### The task
Transcribe the listing below from its opening line up to and including the line that contains "except Exception: pass"; reproduce nothing else.

### Dataset excerpt
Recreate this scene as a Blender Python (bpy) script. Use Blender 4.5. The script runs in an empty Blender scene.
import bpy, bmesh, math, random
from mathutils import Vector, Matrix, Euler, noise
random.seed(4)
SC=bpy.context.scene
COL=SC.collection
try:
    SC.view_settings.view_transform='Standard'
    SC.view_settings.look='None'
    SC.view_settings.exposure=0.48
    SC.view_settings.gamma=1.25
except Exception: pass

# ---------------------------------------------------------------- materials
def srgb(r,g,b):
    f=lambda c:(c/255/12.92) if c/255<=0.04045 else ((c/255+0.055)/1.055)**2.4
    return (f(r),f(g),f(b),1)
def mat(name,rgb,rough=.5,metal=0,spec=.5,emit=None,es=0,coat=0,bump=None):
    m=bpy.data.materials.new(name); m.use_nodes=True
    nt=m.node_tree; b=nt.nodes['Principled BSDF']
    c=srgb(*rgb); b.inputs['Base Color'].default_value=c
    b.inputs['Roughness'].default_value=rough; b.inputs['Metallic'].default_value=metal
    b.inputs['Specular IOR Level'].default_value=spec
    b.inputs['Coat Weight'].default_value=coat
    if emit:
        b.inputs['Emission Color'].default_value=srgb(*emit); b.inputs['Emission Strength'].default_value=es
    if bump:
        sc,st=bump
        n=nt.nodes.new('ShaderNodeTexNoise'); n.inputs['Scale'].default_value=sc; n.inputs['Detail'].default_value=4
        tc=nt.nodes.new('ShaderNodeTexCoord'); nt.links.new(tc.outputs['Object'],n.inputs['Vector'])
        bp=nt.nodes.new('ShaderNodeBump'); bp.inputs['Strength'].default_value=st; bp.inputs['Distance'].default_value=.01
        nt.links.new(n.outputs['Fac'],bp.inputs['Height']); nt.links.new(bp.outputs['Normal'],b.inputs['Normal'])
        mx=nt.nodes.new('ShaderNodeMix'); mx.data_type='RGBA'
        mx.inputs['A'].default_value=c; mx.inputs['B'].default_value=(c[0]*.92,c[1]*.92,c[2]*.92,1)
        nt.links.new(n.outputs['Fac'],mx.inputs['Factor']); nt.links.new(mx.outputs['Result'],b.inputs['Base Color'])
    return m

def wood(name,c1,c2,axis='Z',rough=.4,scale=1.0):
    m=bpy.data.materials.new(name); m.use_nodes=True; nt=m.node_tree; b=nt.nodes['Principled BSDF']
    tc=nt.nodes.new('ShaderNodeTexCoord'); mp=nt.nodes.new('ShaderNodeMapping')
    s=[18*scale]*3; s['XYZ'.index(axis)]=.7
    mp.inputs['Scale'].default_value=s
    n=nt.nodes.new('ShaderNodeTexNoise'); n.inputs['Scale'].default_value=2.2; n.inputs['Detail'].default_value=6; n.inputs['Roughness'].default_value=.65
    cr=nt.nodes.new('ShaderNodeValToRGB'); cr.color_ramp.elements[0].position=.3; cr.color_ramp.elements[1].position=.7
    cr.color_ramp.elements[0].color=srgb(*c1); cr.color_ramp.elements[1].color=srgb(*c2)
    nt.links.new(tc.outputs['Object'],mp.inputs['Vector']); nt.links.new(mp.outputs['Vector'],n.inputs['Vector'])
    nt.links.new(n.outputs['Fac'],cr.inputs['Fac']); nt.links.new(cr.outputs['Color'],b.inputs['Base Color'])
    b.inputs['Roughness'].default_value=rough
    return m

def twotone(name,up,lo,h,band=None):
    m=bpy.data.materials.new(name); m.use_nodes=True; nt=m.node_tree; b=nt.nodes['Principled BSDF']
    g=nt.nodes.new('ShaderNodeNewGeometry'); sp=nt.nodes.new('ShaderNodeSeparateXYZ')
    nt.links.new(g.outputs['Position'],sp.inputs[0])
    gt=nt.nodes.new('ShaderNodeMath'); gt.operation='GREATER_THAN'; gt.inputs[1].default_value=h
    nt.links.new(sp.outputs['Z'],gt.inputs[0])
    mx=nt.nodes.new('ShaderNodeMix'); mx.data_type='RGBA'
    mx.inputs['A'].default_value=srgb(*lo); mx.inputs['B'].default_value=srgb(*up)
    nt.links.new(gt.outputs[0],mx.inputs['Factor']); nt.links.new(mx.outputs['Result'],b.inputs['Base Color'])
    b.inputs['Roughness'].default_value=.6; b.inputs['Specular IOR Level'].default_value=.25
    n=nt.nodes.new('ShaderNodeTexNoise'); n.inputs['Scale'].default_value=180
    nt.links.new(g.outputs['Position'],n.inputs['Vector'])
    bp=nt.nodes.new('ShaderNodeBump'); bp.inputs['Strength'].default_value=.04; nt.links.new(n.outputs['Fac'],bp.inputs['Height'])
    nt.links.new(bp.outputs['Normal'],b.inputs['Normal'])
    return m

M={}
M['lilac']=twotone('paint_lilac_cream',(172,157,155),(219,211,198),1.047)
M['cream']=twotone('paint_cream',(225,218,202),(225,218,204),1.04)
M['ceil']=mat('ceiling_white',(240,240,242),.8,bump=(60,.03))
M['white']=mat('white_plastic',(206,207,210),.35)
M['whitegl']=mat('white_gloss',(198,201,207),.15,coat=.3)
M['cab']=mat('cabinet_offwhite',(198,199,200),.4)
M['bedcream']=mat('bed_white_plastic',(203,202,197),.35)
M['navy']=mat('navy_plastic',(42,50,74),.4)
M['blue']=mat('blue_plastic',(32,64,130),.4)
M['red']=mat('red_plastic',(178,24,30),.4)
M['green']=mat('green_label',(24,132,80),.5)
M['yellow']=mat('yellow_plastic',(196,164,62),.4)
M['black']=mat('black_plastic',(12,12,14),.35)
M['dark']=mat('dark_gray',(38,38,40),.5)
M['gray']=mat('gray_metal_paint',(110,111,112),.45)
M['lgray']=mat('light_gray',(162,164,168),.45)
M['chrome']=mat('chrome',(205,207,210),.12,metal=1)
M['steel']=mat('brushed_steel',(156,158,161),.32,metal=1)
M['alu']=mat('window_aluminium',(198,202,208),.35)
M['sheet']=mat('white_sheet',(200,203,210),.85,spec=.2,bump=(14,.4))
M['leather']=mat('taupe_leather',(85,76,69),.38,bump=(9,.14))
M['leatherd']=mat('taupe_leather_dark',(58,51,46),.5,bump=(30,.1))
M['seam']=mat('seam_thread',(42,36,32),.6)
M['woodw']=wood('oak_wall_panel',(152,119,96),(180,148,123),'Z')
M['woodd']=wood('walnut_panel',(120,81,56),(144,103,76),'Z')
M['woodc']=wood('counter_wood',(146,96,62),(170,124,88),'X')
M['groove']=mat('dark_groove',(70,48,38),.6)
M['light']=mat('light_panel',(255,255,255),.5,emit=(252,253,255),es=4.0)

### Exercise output
Recreate this scene as a Blender Python (bpy) script. Use Blender 4.5. The script runs in an empty Blender scene.
import bpy, bmesh, math, random
from mathutils import Vector, Matrix, Euler, noise
random.seed(4)
SC=bpy.context.scene
COL=SC.collection
try:
    SC.view_settings.view_transform='Standard'
    SC.view_settings.look='None'
    SC.view_settings.exposure=0.48
    SC.view_settings.gamma=1.25
except Exception: pass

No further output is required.